In a press release, the Sacramento-based Criminal Justice Legal Foundation, which filed an amicus brief in the case, said Chaker has “made a hobby of suing law enforcement agencies in the San Diego area.”

CJLF attorney Charles Hobson declared in a statement:

“The Ninth Circuit’s ruling ignores the difference between complaints against police, and statements by the police and their supporters. Complaints against officers start a legally mandated investigation of the officer, while statements supporting the officer do not have a remotely similar influence on the process. By forcing California to treat different types of statements similarly, the Ninth Circuit has given Californians a license to file false complaints against the police.”

The 2002 California Supreme Court ruling upholding the law came in the case of two Oxnard residents who complained that an Oxnard police officer exposed himself to about 50 teenagers at an awards banquet. The Oxnard Police Department said it investigated the couple’s allegations and could not corroborate them, so Ventura County prosecutors charged Barbara Atkinson and Shaun Stanistreet for filing a false complaint.
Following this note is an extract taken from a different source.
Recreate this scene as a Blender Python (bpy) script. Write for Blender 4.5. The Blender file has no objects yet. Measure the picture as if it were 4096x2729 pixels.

The state high court’s unanimous decision came in opinion authored by Justice Ming Chin and upheld the 30-day sentences given to the two, who vigorously maintained the allegations against the officer were true and were being covered up.

Chin’s opinion noted that the potential harm from false reports could damage an officer’s credibility and even waste police resources investigating the complaints. But Pregerson said the state’s rationale for the law was “called into question by its choice to prohibit only the knowingly false speech of those citizens who complain of peace officer conduct.”

The constitutional defect in the law is “easily cured,” Pregerson averred.

California can make all parties to an investigation of peace officer misconduct subject to sanction for knowingly making false statements,” he wrote. “Otherwise, the selective sanction imposed by section 148.6 is impermissibly viewpoint-based.”

Pregerson’s opinion was joined by Judge Marsha S. Berzon and Senior Judge Procter Hug Jr.